Entrainment primarily occurs through the engulfment of ambient fluid by large-scale eddies, which alters the density and dynamic properties of the turbulent flow. This process is evident in natural occurrences like chimney plumes widening as they rise, or volcanic ash clouds expanding horizontally. The entrainment velocity (We) can be expressed as We = EU, where U is a characteristic velocity scale, and E is the entrainment coefficient. The value of E is generally constant for plumes aligned with gravity but varies with the Richardson number (Ri) in buoyancy-driven flows like gravity currents, reflecting the stabilizing effect of buoyancy.

Detrainment, conversely, refers to the expulsion of fluid from turbulent regions back into the surrounding environment. While entrainment introduces external fluid into a turbulent system, detrainment governs the outflow, playing a crucial role in maintaining the mass and energy balance within the flow.
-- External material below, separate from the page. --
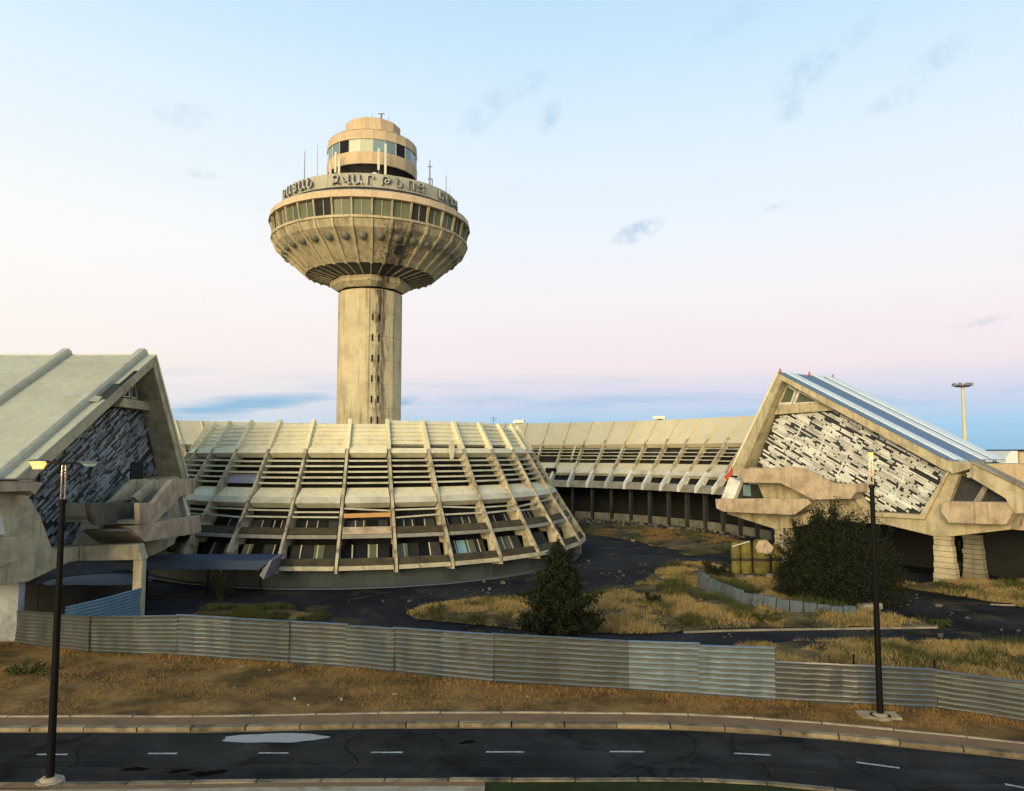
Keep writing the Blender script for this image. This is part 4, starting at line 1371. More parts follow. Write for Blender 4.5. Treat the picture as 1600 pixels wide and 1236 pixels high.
# stair and balconies on the courtyard side
lt('landing_front', FL.prism([(10.4, 7.42), (4.51, 7.01), (4.59, 5.52), (9.6, 6.02), (10.2, 6.89)], 1.5, 1.2), 'stone_dark', .04)
lt('landing_slab', FL.prism([(9.9, 6.25), (4.6, 5.7), (4.6, 5.95), (9.9, 6.5)], 1.19, -.1), 'concrete_grey')
lt('landing_side', FL.prism([(10.2, 7.4), (9.9, 7.38), (9.8, 6.2), (10.1, 6.6)], 1.19, -.1), 'concrete_grey')
lt('stair_parapet', FL.prism([(7.42, 7.21), (5.5, 7.08), (2.88, 8.51), (-.68, 8.49), (-.9, 7.35), (1.41, 7.27), (5.2, 5.72), (7.23, 5.82)], 3.0, 2.65), 'concrete_pink', .04)
lt('stair_slab', FL.prism([(7.2, 5.85), (5.15, 5.78), (1.4, 7.3), (-.9, 7.4), (-.9, 7.65), (1.5, 7.6), (5.3, 6.05), (7.2, 6.1)], 2.64, -.1), 'concrete_grey')
lt('stair_inner_parapet', FL.prism([(5.63, 7.18), (3.04, 8.52), (.47, 8.47), (.5, 7.7), (3.0, 7.1)], .25, .0), 'concrete', .03)
lt('stair_middle_parapet', FL.prism([(5.31, 7.45), (2.5, 8.55), (2.2, 7.9), (4.42, 7.0)], 1.6, 1.35), 'concrete', .03)
lt('balcony_parapet', FL.prism([(7.86, 5.79), (2.44, 5.77), (-1.93, 5.65), (-2.29, 4.47), (-1.77, 4.31), (6.48, 4.64), (8.92, 5.9)], 3.0, 2.65), 'concrete_pink', .04)
lt('balcony_slab', FL.prism([(8.2, 5.5), (6.48, 4.66), (-1.77, 4.33), (-1.77, 4.7), (6.4, 5.0), (7.8, 5.6)], 2.64, -.1), 'concrete_grey')
lt('balcony_glazing', FL.prism([(3.6, 7.3), (.4, 7.3), (-1.0, 5.7), (4.2, 5.7)], 1.0, .9), 'glass_blue')
lt('balcony_post', FL.prism([(.4, 7.3), (-.1, 7.3), (-1.2, 5.7), (-.6, 5.7)], 2.6, 2.2), 'slat_white')
# column under the balcony
v = VF().add(*prism_vf([(-23.5, 46.7, 0), (-22.95, 46.7, 0), (-22.95, 47.3, 0), (-23.5, 47.3, 0)], [(-23.5, 46.7, 3.75), (-22.95, 46.7, 3.75), (-22.95, 47.3, 3.75), (-23.5, 47.3, 3.75)]))
lt('column', v, 'concrete', .04)
lt('haunch', prism_vf([(-26.8, 46.6, 3.7), (-22.9, 46.6, 3.76), (-23.2, 46.6, 4.7), (-26.8, 46.6, 4.6)], [(-26.8, 47.4, 3.7), (-22.9, 47.4, 3.76), (-23.2, 47.4, 4.7), (-26.8, 47.4, 4.6)]), 'concrete', .04)
for s_ in (-1.5, ):
    for off in (-9, -16):
        stone_leg(FL, pl, s_, s_ + 1.2, s_ - .1, s_ + 1.3, 3.3, off, 1.2, 6, 'concrete_grey')
# big pale roof with raised round-topped ribs
d = Vector((16.62, 7.95 - 17.49)).normalized()
up = Vector((-d.y, d.x))
p0, p1 = Vector((-.12, 17.50)), Vector((17.6, 7.33))
p1 = p0 + d * 20.4
lt('roof_edge', FL.prism([tuple(p0), tuple(p1), tuple(p1 + up * .16), tuple(p0 + up * .16)], .08, -1.0), 'big_roof', .02)
for i in range(6):
    o0 = -1.0 - i * 5.7
    lt('roof_sheet', FL.prism([tuple(p0), tuple(p1), tuple(p1 + up * .14), tuple(p0 + up * .14)], o0 - .01, o0 - 5.69), 'big_roof')
    sec = [(-.42, .12), (-.38, .42), (-.22, .60), (.22, .60), (.38, .42), (.42, .12)]
    q0, q1 = p0 - d * .35, p1 - d * .2
    A = [FL(*(q0 + up * h), o0 - w) for w, h in sec]
    B = [FL(*(q1 + up * h), o0 - w) for w, h in sec]
    lt('roof_rib', prism_vf(A, B), 'big_roof', .05)
lt('steep_roof', FL.prism([(-.12, 17.64), (-6.35, 8.3), (-6.55, 8.4), (-.3, 17.75)], .05, -34), 'roof_cream')
lt('roof_deck', FL.prism([(.1, 17.2), (16, 8.05), (15.5, 7.9), (.1, 16.8)], -2.45, -33), 'concrete_grey')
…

Detrainment is influenced by factors such as flow stability, stratification, and the dynamics of internal wave breaking, especially in strongly stratified environments where interfacial perturbations are minimal.

The interaction between entrainment and detrainment is critical for understanding turbulent flow behavior. Entrainment drives the growth and mixing of turbulent regions, while detrainment regulates the dispersal and stabilization of the flow. For example, in gravity currents, entrainment enhances the mixing of dense fluids with lighter ambient water, whereas detrainment facilitates the release of mixed fluid, impacting the overall density and flow structure.
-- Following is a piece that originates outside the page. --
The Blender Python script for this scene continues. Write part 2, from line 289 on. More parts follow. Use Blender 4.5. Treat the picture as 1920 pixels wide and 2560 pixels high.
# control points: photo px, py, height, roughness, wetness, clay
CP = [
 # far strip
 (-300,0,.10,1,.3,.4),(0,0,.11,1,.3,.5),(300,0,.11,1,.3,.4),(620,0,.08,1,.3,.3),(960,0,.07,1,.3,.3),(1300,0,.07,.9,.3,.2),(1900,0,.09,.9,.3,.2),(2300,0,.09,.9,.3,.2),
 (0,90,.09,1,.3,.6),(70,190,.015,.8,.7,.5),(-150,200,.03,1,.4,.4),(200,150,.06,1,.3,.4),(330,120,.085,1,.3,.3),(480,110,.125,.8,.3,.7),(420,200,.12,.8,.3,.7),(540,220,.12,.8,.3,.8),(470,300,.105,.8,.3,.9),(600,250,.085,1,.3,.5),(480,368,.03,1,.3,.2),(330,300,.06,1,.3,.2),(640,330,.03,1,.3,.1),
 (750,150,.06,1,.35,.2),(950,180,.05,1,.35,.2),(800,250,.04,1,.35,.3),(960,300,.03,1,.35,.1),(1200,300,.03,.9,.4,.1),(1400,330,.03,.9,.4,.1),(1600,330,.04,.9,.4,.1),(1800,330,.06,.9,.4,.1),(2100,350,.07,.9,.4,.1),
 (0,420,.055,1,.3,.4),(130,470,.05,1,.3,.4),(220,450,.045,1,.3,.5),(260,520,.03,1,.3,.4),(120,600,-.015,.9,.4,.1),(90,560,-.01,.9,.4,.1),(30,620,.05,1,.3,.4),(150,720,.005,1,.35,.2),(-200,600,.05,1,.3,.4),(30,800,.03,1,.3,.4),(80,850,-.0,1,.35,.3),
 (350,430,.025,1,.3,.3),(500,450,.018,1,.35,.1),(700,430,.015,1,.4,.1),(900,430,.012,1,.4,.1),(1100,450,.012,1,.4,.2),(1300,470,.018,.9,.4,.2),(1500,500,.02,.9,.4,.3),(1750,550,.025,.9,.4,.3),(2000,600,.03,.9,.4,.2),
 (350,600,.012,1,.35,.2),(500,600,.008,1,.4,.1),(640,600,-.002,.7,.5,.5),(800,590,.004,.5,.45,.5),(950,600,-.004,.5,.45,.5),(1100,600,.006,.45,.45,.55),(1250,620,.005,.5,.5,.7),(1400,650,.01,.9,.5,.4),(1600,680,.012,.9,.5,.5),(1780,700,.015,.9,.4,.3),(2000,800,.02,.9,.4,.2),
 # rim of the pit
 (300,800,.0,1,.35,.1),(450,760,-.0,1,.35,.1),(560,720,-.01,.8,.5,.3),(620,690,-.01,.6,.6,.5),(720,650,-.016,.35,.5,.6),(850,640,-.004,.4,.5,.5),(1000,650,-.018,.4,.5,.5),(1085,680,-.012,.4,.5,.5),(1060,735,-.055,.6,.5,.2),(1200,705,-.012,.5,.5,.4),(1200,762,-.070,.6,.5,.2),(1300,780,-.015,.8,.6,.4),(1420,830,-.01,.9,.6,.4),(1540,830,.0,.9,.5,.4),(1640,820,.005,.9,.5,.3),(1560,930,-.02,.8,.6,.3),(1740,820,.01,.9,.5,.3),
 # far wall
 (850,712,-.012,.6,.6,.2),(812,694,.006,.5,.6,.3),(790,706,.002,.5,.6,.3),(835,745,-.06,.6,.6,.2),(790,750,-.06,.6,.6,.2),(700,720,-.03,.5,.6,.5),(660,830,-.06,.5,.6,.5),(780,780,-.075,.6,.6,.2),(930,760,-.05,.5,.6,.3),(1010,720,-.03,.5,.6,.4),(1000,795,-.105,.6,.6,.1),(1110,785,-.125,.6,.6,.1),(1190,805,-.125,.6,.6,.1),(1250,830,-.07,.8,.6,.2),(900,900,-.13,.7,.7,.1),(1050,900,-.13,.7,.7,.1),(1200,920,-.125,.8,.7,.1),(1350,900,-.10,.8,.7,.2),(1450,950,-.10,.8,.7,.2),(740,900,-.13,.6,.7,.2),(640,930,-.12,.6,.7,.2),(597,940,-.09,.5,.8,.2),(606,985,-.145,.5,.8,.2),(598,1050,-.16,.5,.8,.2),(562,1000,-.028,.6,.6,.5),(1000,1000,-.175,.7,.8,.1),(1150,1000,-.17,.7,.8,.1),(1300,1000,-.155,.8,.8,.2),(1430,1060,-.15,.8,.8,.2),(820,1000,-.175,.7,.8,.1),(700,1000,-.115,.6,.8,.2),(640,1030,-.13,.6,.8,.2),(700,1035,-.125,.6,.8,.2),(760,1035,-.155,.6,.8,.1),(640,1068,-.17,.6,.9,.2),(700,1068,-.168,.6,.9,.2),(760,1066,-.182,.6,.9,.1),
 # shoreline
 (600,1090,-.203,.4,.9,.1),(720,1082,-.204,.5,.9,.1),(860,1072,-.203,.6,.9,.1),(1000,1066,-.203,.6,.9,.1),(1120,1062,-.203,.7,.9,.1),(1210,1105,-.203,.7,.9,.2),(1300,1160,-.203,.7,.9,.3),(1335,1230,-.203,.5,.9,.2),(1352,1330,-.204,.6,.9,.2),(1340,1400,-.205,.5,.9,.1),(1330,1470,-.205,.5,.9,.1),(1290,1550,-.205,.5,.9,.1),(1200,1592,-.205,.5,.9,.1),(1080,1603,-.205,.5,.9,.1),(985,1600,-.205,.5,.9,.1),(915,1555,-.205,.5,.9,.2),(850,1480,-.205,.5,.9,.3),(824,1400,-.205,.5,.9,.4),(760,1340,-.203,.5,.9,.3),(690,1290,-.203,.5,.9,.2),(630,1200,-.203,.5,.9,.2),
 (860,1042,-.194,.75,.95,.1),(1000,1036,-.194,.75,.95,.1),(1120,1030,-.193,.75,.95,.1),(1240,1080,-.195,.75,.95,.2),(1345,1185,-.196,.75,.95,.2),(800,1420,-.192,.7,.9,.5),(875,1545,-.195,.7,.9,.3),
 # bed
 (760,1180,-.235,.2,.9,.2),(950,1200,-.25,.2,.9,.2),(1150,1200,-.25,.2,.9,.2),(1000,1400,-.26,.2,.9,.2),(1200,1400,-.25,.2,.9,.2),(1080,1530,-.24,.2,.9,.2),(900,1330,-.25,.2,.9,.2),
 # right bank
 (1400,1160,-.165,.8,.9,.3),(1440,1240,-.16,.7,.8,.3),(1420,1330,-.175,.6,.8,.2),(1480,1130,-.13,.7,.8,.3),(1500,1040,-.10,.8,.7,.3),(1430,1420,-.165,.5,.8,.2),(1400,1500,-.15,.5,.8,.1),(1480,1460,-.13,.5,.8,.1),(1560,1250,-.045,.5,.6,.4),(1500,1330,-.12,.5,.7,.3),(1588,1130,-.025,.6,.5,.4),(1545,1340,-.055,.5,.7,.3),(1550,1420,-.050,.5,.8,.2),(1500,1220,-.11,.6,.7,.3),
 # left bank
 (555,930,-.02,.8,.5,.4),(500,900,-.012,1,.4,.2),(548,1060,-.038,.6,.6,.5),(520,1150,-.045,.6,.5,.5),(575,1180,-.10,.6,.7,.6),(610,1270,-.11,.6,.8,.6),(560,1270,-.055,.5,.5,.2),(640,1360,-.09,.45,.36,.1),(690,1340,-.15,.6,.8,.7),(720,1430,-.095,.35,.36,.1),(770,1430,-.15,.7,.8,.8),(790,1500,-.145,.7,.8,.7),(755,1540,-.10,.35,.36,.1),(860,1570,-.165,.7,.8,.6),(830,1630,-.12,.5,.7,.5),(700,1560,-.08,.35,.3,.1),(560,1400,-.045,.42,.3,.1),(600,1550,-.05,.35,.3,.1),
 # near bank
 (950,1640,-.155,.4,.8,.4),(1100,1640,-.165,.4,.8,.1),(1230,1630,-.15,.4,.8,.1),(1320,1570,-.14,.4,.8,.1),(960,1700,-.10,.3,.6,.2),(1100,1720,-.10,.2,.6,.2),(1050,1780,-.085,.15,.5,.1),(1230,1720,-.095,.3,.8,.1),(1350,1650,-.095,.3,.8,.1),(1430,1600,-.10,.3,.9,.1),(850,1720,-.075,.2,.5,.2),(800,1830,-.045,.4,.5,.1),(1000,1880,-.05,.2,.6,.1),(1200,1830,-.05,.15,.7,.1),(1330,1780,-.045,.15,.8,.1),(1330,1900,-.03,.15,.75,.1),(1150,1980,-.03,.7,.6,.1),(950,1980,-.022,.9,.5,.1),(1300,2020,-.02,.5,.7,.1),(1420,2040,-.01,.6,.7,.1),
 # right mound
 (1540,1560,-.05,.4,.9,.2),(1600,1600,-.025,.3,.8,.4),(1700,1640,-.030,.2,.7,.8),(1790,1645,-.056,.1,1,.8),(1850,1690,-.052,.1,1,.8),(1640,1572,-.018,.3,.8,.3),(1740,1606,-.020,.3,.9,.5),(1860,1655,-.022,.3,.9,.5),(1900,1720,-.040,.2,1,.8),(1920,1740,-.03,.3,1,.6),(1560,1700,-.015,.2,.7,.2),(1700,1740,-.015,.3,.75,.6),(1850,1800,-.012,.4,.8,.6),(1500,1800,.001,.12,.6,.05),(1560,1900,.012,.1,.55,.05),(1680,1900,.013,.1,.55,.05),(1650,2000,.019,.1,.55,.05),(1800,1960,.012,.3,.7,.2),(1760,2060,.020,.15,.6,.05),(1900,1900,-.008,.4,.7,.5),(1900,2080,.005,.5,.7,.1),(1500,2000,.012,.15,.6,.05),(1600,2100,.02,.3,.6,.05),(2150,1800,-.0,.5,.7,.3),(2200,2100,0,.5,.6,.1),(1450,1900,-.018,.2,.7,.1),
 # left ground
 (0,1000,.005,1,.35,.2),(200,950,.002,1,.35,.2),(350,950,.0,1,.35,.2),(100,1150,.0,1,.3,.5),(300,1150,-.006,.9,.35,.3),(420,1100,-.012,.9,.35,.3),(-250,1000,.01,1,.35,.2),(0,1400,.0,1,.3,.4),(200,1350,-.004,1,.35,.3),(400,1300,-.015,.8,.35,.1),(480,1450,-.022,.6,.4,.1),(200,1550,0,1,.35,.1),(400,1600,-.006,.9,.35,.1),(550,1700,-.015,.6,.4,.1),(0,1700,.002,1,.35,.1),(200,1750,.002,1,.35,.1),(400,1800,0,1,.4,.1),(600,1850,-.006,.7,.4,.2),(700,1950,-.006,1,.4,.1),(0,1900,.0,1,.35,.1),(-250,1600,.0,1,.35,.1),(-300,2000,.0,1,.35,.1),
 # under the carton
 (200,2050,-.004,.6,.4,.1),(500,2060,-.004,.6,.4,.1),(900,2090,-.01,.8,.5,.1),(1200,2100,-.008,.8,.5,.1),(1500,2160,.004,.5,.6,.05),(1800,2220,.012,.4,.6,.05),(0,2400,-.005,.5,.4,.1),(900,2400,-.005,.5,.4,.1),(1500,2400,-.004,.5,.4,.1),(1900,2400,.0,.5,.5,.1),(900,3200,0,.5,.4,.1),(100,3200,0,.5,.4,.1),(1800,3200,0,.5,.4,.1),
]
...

Both processes are essential in parameterizing turbulent mixing in numerical models, especially in general circulation models (GCMs) used for oceanography and atmospheric sciences. The entrainment coefficient's dependence on Ri and its modifications for different flow conditions highlight the complexity of accurately representing these dynamics in models.

In summary, while entrainment focuses on the inward flux of ambient fluid driven by turbulent eddies, detrainment manages the outward flux, ensuring the dynamic equilibrium of turbulent systems. Understanding their interplay is vital for predicting and modeling various geophysical and environmental fluid dynamics phenomena.

Mossa, M., De Serio, F. Rethinking the process of detrainment: jets in obstructed natural flows. Sci Rep 6, 39103 (2016). https://doi.org/10.1038/srep39103 investigate the phenomenon of detrainment in obstructed natural flows, a process traditionally associated with buoyancy-driven flows, such as plumes or density currents in stratified environments. However, the findings of this research reveal a critical innovative aspect: detrainment can also occur in momentum-driven turbulent jets released into non-stratified obstructed flows, such as vegetated environments. Theoretical and experimental analyses demonstrate that the presence of porous obstructions (e.g., vegetation canopies) inhibits the typical entrainment process—characteristic of free turbulent jets—while promoting fluid mass loss from the jet to the surrounding environment.

The main innovations include:

1. Redefinition of the conditions for detrainment: The process is not solely dependent on density gradients but can also be triggered by structural obstacles that alter turbulent dynamics.
2. Formulation of entrainment coefficient equations: These show negative values in the presence of obstructions, indicating a net release of fluid (detrainment) rather than assimilation.
3. Experimental validation: Laboratory data confirm the reduction of jet flow in obstructed environments, contrasting with the increased flow observed in unobstructed conditions.

This study broadens the understanding of mass transport and interactions between turbulent jets and obstructed ambient flows, with significant implications for aquatic ecosystem management, pollutant dispersion, and hydraulic engineering design.